Langar Hall of Golden Temple |
Night View of Golden Temple |
In Amritsar, India, the Sikh gather in a Golden Temple to serve an average of 100,000 meals every single day of the year in a kitchen that never closes. Not a single one of them will pay for the food they consume. Anyone can eat for free here, and many, many people do. On a weekday, about 80,000 come. On weekends, almost twice as many people visit. Each visitor gets a wholesome vegetarian meal, served by volunteers who embody India’s religious and ethnic mosaic.
The langar, or community kitchen, found in this temple is the largest free kitchen on the planet, serving literally tons of food from a sprawling complex of white marble and gold.
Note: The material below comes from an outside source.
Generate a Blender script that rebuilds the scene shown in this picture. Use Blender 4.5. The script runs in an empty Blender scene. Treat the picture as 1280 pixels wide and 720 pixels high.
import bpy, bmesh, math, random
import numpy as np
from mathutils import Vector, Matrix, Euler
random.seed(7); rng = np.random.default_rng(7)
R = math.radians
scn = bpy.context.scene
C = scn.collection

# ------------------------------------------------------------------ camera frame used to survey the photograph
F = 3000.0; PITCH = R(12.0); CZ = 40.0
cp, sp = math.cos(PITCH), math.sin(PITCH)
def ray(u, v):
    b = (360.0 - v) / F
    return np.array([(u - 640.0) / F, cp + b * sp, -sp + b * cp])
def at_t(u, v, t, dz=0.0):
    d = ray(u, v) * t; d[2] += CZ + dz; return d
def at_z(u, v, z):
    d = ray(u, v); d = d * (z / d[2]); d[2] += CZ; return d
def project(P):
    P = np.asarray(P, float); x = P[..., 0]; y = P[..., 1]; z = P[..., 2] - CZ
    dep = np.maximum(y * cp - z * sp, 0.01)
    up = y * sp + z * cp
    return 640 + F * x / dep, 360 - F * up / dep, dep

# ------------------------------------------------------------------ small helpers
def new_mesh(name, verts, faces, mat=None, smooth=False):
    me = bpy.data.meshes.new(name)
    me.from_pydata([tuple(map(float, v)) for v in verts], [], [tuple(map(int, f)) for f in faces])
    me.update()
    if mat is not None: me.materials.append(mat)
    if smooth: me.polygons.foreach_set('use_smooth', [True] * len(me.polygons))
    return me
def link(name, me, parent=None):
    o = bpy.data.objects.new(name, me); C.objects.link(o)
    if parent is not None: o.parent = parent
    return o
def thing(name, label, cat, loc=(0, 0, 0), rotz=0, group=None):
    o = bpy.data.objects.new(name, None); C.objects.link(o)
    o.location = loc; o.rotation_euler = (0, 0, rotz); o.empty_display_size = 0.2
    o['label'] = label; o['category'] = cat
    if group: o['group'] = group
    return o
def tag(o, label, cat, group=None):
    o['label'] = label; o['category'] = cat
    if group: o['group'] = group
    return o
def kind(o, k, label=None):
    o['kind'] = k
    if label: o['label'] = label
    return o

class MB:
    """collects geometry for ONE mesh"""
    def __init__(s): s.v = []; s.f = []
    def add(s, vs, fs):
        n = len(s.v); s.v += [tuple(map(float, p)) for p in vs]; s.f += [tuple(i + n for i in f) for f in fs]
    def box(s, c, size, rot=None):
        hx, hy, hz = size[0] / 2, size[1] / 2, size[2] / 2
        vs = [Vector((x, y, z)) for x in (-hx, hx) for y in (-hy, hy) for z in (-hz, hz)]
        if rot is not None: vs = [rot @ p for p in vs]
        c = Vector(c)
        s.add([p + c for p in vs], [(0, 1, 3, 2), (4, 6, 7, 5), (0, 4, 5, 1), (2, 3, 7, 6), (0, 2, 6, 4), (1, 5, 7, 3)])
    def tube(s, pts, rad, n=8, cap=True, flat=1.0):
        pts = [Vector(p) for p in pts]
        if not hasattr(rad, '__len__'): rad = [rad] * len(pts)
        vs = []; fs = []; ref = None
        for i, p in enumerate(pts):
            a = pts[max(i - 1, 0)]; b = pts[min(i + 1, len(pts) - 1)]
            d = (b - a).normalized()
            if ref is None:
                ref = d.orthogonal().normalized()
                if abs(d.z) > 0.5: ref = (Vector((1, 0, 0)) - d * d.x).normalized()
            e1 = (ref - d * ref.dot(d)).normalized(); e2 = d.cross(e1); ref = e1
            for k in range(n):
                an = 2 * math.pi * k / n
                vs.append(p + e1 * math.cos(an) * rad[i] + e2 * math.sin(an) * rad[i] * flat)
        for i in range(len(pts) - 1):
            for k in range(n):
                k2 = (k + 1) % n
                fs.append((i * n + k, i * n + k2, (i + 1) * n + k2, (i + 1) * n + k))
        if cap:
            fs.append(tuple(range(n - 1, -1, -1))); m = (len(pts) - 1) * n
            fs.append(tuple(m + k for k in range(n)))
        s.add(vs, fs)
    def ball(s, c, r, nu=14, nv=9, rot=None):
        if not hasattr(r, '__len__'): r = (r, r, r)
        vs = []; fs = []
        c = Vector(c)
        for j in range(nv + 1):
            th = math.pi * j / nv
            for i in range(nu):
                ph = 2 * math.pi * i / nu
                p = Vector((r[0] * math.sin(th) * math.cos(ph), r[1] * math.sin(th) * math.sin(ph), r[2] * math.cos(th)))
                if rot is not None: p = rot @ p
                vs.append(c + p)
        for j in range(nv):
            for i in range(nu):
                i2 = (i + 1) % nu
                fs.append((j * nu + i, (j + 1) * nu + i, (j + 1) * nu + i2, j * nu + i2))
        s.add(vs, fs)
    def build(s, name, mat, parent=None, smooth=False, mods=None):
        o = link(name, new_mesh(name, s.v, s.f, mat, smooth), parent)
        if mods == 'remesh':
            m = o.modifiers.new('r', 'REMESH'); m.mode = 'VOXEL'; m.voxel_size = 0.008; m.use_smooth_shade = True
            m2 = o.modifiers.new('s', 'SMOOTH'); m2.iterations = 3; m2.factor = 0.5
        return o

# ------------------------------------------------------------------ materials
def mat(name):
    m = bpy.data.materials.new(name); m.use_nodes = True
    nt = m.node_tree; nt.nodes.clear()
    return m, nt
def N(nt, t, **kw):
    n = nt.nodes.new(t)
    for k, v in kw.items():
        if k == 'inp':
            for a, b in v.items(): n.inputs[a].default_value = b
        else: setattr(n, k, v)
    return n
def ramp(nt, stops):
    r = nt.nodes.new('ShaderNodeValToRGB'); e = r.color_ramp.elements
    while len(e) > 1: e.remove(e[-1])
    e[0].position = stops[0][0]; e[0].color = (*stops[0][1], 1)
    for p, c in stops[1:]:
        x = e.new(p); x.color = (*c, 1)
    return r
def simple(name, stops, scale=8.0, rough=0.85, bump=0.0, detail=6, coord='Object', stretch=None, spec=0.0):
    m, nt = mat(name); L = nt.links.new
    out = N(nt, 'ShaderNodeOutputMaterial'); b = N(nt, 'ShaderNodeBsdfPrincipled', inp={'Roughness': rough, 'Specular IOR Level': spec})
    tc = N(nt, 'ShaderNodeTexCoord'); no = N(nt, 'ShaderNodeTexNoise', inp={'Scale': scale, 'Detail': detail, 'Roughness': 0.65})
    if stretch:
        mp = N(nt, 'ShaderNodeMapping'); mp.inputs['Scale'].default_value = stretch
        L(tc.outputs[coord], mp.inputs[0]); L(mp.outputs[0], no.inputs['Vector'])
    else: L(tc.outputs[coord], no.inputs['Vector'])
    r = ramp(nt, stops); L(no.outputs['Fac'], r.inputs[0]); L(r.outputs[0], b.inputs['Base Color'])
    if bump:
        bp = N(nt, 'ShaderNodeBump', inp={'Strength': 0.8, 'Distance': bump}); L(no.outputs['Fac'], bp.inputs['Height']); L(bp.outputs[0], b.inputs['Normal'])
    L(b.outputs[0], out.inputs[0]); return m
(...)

With its crowds swelling to some 150,000 on holy days, this Sikh temple sees more daily traffic than the India’s most popular tourist attraction, the Taj Mahal.
A meal of this scale is made possible by a cadre of volunteers and an astonishing amount of raw materials: 12,000 kilos of flour, 1,500 kilos of rice, 13,000 kilos of lentils, and up to 2,000 kilos of vegetables. While much of the work is done by hand, a mechanized oven and conveyor belt turn out 200,000 rotis on a daily basis. The langar, as it’s called, never closes—and even late at night, pilgrims will stop by for a meal.